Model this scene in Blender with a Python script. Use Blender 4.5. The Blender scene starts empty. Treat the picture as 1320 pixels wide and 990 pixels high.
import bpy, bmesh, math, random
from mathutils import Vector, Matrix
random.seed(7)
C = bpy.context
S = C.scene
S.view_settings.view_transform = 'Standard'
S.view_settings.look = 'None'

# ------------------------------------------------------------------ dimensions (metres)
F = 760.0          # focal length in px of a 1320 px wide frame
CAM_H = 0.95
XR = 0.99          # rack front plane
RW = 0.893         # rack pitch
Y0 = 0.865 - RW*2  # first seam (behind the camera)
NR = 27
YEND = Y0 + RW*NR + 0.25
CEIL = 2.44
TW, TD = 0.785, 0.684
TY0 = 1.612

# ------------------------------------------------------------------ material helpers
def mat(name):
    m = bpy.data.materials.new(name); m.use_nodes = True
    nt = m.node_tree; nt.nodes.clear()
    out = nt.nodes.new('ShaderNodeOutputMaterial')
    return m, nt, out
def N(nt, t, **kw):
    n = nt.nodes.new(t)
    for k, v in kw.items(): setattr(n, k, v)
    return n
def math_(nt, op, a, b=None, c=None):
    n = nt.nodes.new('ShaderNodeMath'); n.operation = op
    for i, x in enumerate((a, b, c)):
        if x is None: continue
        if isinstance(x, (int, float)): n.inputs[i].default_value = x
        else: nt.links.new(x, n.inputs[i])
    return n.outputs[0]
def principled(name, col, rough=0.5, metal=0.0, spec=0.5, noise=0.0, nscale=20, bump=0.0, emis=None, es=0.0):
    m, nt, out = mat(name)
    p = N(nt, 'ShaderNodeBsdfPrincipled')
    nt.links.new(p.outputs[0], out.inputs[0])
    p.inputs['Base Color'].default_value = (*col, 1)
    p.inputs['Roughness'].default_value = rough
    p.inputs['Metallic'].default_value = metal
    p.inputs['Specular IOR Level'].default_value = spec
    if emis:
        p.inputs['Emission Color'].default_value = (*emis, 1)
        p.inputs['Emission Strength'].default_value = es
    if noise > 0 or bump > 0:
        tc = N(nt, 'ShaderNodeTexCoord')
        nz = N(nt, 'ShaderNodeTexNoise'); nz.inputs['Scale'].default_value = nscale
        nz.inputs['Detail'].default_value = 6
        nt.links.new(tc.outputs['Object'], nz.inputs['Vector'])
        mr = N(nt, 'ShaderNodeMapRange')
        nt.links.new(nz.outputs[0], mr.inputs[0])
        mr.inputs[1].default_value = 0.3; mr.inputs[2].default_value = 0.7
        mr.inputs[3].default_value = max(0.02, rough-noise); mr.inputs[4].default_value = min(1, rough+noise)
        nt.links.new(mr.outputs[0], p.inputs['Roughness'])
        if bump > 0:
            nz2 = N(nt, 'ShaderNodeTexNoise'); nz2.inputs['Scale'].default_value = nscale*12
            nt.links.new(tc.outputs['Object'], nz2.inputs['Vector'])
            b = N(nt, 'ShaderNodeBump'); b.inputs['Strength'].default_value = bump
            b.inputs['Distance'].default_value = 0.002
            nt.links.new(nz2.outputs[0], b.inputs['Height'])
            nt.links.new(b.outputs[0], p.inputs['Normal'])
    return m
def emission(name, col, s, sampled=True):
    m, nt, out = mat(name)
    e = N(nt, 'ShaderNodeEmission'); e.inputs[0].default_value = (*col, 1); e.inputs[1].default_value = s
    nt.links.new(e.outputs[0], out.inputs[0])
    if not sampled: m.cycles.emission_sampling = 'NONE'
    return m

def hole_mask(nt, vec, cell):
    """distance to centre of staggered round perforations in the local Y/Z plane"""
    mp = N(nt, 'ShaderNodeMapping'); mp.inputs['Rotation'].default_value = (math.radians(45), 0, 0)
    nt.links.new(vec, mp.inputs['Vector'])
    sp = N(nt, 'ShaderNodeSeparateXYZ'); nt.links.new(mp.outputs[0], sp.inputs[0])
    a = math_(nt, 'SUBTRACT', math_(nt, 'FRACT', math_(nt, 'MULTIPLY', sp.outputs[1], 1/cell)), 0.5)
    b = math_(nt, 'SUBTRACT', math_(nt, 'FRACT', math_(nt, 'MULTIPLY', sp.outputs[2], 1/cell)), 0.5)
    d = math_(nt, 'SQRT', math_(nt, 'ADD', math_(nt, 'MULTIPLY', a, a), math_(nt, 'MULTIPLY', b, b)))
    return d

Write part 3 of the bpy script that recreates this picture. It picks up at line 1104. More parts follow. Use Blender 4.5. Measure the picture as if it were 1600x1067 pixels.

### What you need to do
Repeat each of the entries above precisely as given.

### Output
Model this scene in Blender with a Python script. Use Blender 4.5. The Blender scene starts empty. Treat the picture as 1320 pixels wide and 990 pixels high.
import bpy, bmesh, math, random
from mathutils import Vector, Matrix
random.seed(7)
C = bpy.context
S = C.scene
S.view_settings.view_transform = 'Standard'
S.view_settings.look = 'None'

# ------------------------------------------------------------------ dimensions (metres)
F = 760.0          # focal length in px of a 1320 px wide frame
CAM_H = 0.95
XR = 0.99          # rack front plane
RW = 0.893         # rack pitch
Y0 = 0.865 - RW*2  # first seam (behind the camera)
NR = 27
YEND = Y0 + RW*NR + 0.25
CEIL = 2.44
TW, TD = 0.785, 0.684
TY0 = 1.612

# ------------------------------------------------------------------ material helpers
def mat(name):
    m = bpy.data.materials.new(name); m.use_nodes = True
    nt = m.node_tree; nt.nodes.clear()
    out = nt.nodes.new('ShaderNodeOutputMaterial')
    return m, nt, out
def N(nt, t, **kw):
    n = nt.nodes.new(t)
    for k, v in kw.items(): setattr(n, k, v)
    return n
def math_(nt, op, a, b=None, c=None):
    n = nt.nodes.new('ShaderNodeMath'); n.operation = op
    for i, x in enumerate((a, b, c)):
        if x is None: continue
        if isinstance(x, (int, float)): n.inputs[i].default_value = x
        else: nt.links.new(x, n.inputs[i])
    return n.outputs[0]
def principled(name, col, rough=0.5, metal=0.0, spec=0.5, noise=0.0, nscale=20, bump=0.0, emis=None, es=0.0):
    m, nt, out = mat(name)
    p = N(nt, 'ShaderNodeBsdfPrincipled')
    nt.links.new(p.outputs[0], out.inputs[0])
    p.inputs['Base Color'].default_value = (*col, 1)
    p.inputs['Roughness'].default_value = rough
    p.inputs['Metallic'].default_value = metal
    p.inputs['Specular IOR Level'].default_value = spec
    if emis:
        p.inputs['Emission Color'].default_value = (*emis, 1)
        p.inputs['Emission Strength'].default_value = es
    if noise > 0 or bump > 0:
        tc = N(nt, 'ShaderNodeTexCoord')
        nz = N(nt, 'ShaderNodeTexNoise'); nz.inputs['Scale'].default_value = nscale
        nz.inputs['Detail'].default_value = 6
        nt.links.new(tc.outputs['Object'], nz.inputs['Vector'])
        mr = N(nt, 'ShaderNodeMapRange')
        nt.links.new(nz.outputs[0], mr.inputs[0])
        mr.inputs[1].default_value = 0.3; mr.inputs[2].default_value = 0.7
        mr.inputs[3].default_value = max(0.02, rough-noise); mr.inputs[4].default_value = min(1, rough+noise)
        nt.links.new(mr.outputs[0], p.inputs['Roughness'])
        if bump > 0:
            nz2 = N(nt, 'ShaderNodeTexNoise'); nz2.inputs['Scale'].default_value = nscale*12
            nt.links.new(tc.outputs['Object'], nz2.inputs['Vector'])
            b = N(nt, 'ShaderNodeBump'); b.inputs['Strength'].default_value = bump
            b.inputs['Distance'].default_value = 0.002
            nt.links.new(nz2.outputs[0], b.inputs['Height'])
            nt.links.new(b.outputs[0], p.inputs['Normal'])
    return m
def emission(name, col, s, sampled=True):
    m, nt, out = mat(name)
    e = N(nt, 'ShaderNodeEmission'); e.inputs[0].default_value = (*col, 1); e.inputs[1].default_value = s
    nt.links.new(e.outputs[0], out.inputs[0])
    if not sampled: m.cycles.emission_sampling = 'NONE'
    return m

def hole_mask(nt, vec, cell):
    """distance to centre of staggered round perforations in the local Y/Z plane"""
    mp = N(nt, 'ShaderNodeMapping'); mp.inputs['Rotation'].default_value = (math.radians(45), 0, 0)
    nt.links.new(vec, mp.inputs['Vector'])
    sp = N(nt, 'ShaderNodeSeparateXYZ'); nt.links.new(mp.outputs[0], sp.inputs[0])
    a = math_(nt, 'SUBTRACT', math_(nt, 'FRACT', math_(nt, 'MULTIPLY', sp.outputs[1], 1/cell)), 0.5)
    b = math_(nt, 'SUBTRACT', math_(nt, 'FRACT', math_(nt, 'MULTIPLY', sp.outputs[2], 1/cell)), 0.5)
    d = math_(nt, 'SQRT', math_(nt, 'ADD', math_(nt, 'MULTIPLY', a, a), math_(nt, 'MULTIPLY', b, b)))
    return d

Write part 3 of the bpy script that recreates this picture. It picks up at line 1104. More parts follow. Use Blender 4.5. Measure the picture as if it were 1600x1067 pixels.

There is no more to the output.